● **SUPPLIED MATERIAL**:

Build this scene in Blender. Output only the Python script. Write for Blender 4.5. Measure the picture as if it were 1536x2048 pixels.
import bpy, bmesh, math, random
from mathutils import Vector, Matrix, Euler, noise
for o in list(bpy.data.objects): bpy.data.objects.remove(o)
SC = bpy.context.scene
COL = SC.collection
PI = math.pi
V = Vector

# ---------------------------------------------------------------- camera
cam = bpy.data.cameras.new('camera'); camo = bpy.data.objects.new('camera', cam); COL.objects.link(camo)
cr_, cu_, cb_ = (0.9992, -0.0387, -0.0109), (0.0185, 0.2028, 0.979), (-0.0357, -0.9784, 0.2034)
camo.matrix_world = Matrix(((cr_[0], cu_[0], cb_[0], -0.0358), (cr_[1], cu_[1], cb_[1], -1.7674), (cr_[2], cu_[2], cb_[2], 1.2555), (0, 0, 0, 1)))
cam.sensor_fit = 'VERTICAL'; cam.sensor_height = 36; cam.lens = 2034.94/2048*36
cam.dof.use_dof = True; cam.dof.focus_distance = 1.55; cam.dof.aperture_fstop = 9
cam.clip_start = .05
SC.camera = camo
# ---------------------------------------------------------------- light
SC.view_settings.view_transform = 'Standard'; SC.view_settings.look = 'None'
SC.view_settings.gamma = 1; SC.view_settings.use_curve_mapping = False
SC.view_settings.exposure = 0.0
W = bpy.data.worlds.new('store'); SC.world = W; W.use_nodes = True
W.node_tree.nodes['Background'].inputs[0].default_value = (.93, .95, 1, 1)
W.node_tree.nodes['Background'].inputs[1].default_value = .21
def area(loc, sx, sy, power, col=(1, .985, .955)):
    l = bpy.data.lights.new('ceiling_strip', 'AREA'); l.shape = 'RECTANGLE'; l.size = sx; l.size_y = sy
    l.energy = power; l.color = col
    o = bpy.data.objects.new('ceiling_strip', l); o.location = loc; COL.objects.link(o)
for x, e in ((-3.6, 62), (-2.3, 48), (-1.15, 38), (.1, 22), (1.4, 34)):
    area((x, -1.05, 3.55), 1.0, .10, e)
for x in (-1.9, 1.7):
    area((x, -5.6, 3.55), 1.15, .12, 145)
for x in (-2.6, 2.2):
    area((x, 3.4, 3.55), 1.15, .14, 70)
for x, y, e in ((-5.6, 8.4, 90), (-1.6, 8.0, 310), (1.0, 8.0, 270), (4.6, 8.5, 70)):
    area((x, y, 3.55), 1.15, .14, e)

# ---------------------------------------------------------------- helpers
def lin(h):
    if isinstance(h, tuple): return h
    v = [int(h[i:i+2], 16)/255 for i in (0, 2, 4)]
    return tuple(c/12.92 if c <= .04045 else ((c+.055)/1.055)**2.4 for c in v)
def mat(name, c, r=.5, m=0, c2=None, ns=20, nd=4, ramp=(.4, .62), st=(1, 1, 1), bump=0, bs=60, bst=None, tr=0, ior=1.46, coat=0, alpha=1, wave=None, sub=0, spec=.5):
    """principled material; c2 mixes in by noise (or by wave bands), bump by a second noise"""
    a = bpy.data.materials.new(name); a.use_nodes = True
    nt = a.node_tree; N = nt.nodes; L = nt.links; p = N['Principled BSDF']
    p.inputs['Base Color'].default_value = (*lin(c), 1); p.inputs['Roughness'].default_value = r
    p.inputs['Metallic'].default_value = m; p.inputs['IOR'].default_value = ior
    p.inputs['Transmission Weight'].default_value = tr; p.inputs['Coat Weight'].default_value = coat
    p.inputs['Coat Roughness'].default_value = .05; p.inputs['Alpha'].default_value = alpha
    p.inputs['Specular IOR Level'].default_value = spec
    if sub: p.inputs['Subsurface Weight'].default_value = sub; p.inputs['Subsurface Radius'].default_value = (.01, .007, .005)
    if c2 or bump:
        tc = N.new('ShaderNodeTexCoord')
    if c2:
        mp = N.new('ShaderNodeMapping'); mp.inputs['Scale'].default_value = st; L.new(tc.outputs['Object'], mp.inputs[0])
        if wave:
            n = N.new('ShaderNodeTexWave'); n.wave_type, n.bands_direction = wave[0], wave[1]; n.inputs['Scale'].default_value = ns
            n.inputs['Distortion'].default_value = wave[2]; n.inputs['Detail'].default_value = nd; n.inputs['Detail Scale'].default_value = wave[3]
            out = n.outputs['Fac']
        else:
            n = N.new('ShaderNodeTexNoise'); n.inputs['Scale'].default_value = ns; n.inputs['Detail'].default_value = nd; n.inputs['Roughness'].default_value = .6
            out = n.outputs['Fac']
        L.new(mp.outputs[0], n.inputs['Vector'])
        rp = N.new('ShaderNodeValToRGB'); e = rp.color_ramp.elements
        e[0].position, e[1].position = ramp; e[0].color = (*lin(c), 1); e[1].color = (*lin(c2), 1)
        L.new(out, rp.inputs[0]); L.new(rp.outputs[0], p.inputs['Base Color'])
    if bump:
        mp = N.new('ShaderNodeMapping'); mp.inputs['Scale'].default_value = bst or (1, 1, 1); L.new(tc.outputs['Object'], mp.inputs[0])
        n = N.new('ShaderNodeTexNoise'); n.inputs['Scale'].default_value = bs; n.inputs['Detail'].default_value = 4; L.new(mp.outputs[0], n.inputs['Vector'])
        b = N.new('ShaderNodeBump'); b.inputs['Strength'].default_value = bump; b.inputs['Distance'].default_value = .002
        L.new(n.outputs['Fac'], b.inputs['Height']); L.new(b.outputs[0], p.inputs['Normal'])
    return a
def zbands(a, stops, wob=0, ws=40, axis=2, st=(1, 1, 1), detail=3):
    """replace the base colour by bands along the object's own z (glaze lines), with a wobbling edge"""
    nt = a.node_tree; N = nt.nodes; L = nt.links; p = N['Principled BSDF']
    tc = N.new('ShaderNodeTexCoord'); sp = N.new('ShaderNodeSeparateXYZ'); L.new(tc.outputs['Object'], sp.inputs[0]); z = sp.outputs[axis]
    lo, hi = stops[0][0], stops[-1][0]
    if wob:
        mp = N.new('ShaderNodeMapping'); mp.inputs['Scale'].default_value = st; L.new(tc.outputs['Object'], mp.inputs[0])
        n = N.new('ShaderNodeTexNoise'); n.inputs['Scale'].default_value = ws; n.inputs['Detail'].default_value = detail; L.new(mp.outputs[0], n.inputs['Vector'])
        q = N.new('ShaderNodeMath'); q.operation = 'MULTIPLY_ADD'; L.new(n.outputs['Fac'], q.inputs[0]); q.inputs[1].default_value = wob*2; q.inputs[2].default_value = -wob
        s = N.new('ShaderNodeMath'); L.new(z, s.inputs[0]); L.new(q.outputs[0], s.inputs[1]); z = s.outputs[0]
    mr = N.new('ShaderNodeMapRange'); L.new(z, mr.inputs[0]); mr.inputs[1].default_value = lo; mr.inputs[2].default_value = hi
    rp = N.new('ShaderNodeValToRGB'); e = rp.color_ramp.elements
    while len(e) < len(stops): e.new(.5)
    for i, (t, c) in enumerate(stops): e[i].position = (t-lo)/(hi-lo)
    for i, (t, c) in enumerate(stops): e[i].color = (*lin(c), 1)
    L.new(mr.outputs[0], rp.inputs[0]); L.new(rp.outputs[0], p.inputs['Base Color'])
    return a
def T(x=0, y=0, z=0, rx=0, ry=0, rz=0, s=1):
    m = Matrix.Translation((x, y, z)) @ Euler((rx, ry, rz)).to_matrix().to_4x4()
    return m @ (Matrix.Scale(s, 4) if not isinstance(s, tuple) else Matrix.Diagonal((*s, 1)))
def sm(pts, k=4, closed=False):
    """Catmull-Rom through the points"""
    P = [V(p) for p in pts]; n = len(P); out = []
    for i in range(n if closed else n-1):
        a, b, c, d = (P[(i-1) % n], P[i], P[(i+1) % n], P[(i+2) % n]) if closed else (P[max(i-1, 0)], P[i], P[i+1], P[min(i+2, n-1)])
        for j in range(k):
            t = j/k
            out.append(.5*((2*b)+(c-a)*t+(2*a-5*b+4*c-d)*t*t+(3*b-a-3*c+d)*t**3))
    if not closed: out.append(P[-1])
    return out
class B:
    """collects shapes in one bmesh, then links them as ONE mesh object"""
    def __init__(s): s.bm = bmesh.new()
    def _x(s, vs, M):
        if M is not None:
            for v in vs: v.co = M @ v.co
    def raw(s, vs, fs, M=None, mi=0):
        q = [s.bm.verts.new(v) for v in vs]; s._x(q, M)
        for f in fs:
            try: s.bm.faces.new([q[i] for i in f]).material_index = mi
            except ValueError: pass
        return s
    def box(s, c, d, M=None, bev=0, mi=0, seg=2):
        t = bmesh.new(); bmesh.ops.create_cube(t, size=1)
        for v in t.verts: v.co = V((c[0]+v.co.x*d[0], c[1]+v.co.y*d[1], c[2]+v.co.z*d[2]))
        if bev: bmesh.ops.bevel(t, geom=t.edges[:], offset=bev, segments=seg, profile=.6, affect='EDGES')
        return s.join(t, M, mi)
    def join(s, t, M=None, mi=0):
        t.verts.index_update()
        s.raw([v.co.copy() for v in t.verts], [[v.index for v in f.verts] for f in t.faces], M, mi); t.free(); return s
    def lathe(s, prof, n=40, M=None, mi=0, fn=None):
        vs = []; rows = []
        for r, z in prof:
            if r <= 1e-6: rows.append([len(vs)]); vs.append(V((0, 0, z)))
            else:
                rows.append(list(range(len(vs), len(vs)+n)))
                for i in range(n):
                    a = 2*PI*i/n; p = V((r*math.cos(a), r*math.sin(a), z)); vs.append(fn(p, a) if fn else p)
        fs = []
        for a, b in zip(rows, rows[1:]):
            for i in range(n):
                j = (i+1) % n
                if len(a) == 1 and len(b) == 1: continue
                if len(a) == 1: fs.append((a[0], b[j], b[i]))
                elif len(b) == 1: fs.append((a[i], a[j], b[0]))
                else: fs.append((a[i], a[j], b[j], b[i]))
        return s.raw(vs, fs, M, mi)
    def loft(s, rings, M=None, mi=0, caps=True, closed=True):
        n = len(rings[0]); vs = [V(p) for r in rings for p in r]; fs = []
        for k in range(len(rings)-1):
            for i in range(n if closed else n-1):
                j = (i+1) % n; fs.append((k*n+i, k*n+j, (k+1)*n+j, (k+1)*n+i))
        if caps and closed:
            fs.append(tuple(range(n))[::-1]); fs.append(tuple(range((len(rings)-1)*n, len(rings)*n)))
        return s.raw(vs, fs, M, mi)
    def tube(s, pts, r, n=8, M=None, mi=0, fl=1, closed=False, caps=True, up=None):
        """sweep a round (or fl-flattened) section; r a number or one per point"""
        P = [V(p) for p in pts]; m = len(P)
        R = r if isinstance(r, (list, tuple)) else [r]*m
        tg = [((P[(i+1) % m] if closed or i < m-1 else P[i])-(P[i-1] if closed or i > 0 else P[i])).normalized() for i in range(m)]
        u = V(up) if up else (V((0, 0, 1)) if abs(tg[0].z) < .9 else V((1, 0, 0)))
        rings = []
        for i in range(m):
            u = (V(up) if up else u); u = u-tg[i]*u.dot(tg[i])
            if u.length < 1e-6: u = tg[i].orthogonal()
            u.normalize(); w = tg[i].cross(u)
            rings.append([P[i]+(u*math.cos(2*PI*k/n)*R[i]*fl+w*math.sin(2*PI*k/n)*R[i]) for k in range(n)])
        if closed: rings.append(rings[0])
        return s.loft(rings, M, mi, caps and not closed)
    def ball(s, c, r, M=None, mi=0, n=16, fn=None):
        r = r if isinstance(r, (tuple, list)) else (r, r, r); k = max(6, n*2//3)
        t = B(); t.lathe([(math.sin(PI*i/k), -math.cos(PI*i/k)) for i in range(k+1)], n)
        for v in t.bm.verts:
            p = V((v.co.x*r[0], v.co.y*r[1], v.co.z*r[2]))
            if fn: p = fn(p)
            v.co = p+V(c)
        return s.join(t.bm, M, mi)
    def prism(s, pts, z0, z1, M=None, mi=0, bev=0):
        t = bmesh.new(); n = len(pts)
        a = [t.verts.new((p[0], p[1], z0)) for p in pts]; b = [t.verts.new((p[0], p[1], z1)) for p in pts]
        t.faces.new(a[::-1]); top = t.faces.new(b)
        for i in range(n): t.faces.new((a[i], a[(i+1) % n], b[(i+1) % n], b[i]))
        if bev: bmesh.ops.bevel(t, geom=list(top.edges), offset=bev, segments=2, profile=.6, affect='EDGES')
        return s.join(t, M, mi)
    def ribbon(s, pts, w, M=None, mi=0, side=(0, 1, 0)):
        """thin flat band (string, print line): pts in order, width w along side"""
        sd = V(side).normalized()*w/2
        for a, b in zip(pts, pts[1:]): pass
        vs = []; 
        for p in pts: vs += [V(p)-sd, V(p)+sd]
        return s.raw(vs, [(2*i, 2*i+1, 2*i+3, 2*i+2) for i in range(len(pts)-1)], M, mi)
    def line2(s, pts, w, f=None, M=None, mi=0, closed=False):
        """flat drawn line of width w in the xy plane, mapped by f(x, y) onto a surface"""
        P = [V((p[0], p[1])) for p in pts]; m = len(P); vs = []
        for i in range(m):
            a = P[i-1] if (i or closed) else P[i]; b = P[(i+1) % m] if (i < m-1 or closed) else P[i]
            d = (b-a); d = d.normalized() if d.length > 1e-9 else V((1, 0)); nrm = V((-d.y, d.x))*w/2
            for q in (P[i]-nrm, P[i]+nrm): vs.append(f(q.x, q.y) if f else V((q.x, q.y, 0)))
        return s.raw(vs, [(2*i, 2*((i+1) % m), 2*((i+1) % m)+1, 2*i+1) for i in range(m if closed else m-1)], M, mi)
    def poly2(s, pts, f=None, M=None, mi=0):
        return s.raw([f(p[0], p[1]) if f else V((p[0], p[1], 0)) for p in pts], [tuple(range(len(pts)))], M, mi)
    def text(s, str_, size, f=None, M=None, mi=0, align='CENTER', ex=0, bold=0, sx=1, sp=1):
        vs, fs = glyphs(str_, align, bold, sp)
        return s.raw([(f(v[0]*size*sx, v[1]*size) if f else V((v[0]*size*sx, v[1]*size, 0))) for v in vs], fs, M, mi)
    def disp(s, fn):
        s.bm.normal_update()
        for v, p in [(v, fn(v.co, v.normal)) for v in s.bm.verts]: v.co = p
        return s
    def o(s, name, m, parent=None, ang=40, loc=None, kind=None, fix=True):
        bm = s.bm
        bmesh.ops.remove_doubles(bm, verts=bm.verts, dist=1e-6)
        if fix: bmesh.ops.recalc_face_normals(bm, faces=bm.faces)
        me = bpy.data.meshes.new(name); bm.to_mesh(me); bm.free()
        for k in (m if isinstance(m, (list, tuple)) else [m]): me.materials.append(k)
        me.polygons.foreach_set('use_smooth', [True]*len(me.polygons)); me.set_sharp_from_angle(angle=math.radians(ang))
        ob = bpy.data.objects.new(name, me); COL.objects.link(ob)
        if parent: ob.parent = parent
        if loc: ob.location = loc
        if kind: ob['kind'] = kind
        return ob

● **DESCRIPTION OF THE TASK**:
From the data, list each line in which the string "scene" appears.

● **ANSWER TO THIS TASK**:
Build this scene in Blender. Output only the Python script. Write for Blender 4.5. Measure the picture as if it were 1536x2048 pixels.
SC = bpy.context.scene